In a weekend structured by movement, this set offers stillness. Not as contrast, but as necessity.
the hold
Between recognition and resistance sits Lido’s final layer—artists who don’t resolve easily into the system, even as they move through it.
Father John Misty
Father John Misty continues to operate in contradiction.
New material—“The Old Law” as a recent signal—suggests another turn, though not a clean one. His only UK appearance announced so far, this set doesn’t function as arrival or preview. It sits somewhere in between, unresolved by design.
In a season that pushes toward clarity—plans, bookings, outcomes—Misty offers something deliberately less fixed.
Theo Parrish B2B Moodymann
To bring Theo Parrish and Moodymann together is to step outside predictable structure entirely.
Their shared Detroit lineage doesn’t translate into cohesion—it produces friction, drift, reconstruction. A back-to-back set that unfolds in real time, refusing resolution.
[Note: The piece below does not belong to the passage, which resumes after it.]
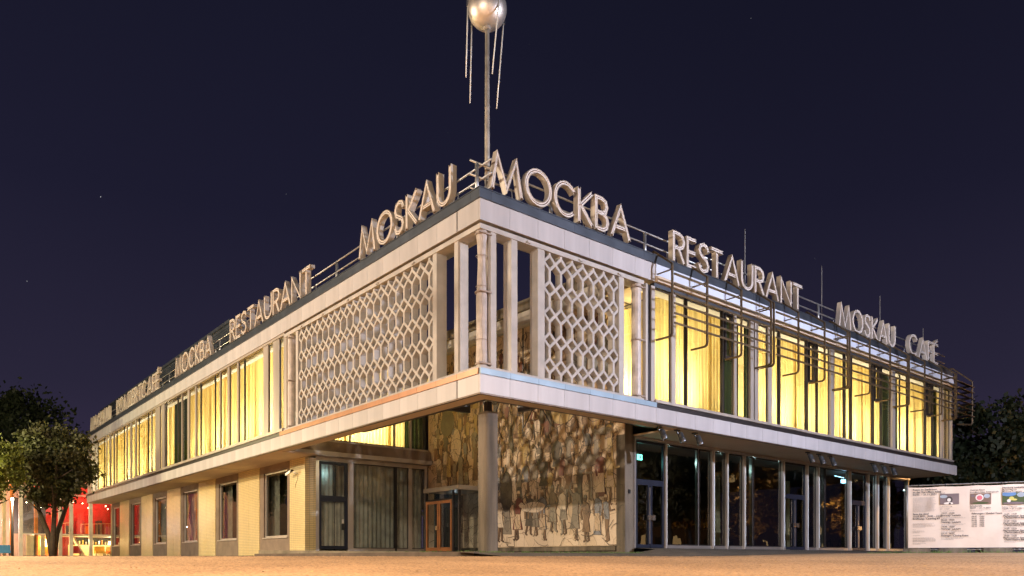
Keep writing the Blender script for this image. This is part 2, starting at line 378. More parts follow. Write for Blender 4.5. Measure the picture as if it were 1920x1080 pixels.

As part of Maribou State’s curation, it signals something precise: Lido isn’t interested in smoothing edges. It lets them exist.
sum
If summer behaves like a system—tight, accelerated, constantly extracting—Lido offers a subtle counterpoint.
Not escape. Not refusal. Just a shift in how things are placed.
Artists arranged not to compete, but to align.
Moments that don’t demand completion to feel whole.
A weekend that doesn’t need to be maximized to matter.
And in that slight recalibration, something opens:
You stay in the city.
You move differently through it.
And for a few hours at a time, that’s enough.